After her Gender, Sexuality, & Hip-Hop Conference at Tulane University, host Melissa Harris-Perry continued that conversation Sunday with rapper Jean Grae.

Hip-hop music has seen its share of both male and female emcees. But when it comes to the women in the game the first thing that is often mentioned is their gender, not their talent. 

Host Melissa Harris-Perry had the opportunity on Sunday to speak one-on-one with underground hip-hop artist Jean Grae about the perceptions of women and the challenges they still face in hip-hop.

“I get angry when someone puts my gender in front of my actual job," said Grae, who is also a producer and writer. "I think it's blatantly obvious that I'm a woman and I've never approached it as a handicap to anything that I have to do.  If anything it's a bonus,” said Grae.

Harris-Perry, fresh off of her Anna Julia Cooper Project's Gender, Sexuality and Hip-Hop Conference dug deeper with Grae about the challenges that any Hip-Hop artist be they male or female may face when trying to sign with a major label. 

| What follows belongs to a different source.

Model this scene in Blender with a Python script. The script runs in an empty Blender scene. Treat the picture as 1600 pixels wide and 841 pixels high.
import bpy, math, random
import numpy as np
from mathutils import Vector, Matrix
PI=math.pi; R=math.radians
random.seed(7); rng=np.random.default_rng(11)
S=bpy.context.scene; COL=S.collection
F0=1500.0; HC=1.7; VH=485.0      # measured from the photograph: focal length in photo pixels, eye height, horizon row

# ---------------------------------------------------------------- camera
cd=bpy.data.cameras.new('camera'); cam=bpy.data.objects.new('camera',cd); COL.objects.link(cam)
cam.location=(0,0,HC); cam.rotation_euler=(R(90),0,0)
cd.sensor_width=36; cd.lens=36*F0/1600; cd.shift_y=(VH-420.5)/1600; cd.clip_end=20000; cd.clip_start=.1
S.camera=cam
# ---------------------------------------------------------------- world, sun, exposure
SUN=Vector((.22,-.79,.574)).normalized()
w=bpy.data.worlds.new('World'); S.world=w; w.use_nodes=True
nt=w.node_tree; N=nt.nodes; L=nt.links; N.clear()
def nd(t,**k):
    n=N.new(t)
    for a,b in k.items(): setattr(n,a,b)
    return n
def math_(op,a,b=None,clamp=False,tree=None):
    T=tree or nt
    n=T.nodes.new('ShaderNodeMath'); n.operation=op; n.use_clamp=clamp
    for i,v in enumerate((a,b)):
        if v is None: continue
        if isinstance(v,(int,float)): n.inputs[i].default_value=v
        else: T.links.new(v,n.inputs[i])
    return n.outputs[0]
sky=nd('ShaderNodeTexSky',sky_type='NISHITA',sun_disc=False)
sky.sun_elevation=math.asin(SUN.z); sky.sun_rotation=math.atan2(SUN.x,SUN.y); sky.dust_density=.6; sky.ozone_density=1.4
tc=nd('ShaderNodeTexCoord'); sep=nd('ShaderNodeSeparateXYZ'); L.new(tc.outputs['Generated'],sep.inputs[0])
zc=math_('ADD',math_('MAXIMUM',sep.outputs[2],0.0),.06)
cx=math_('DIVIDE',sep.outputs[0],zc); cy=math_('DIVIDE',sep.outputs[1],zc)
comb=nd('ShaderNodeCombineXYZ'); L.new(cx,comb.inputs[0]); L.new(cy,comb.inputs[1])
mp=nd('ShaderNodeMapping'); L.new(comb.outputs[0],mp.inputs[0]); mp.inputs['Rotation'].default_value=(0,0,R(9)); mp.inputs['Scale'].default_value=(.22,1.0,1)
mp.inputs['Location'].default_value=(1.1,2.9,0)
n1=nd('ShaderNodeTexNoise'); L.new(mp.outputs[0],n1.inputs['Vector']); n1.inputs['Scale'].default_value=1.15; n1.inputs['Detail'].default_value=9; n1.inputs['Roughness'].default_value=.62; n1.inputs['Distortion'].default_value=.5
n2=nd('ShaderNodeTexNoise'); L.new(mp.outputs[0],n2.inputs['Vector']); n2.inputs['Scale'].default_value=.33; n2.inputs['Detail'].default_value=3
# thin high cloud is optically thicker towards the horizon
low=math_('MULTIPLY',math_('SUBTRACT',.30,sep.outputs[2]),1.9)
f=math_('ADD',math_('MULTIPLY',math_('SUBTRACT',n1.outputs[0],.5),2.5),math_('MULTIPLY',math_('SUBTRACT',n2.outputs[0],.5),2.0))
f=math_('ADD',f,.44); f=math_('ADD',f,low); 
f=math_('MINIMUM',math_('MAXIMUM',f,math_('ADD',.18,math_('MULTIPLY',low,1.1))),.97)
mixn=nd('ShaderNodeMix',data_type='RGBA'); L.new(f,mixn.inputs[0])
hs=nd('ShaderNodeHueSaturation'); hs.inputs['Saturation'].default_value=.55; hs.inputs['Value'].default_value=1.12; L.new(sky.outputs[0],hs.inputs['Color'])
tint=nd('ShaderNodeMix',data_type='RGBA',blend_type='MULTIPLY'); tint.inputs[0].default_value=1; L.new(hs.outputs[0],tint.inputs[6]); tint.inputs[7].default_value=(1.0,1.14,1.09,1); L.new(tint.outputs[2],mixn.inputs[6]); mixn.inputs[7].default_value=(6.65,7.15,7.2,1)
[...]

Grae explained why she chose not to sign with a major label. “I need to be able to have a limitless imagination and creative force and so for me going the major label route was never really an option," she told Harris-Perry.

Grae's view about major labels versus independent labels was heavily influenced by her parents, especially her mother.

The daughter of two jazz musicians who hailed from South Africa, Grae got the opportunity to see her mother navigating through the world of jazz music which included her starting her own record company in the 80s.

“She never really put the idea forth to me that it was anything that was stopping her from doing that," Grae said. "It was just me watching her do it and thinking I don't have any limits or I don't have any problem navigating this world.  I just have to go through and do it."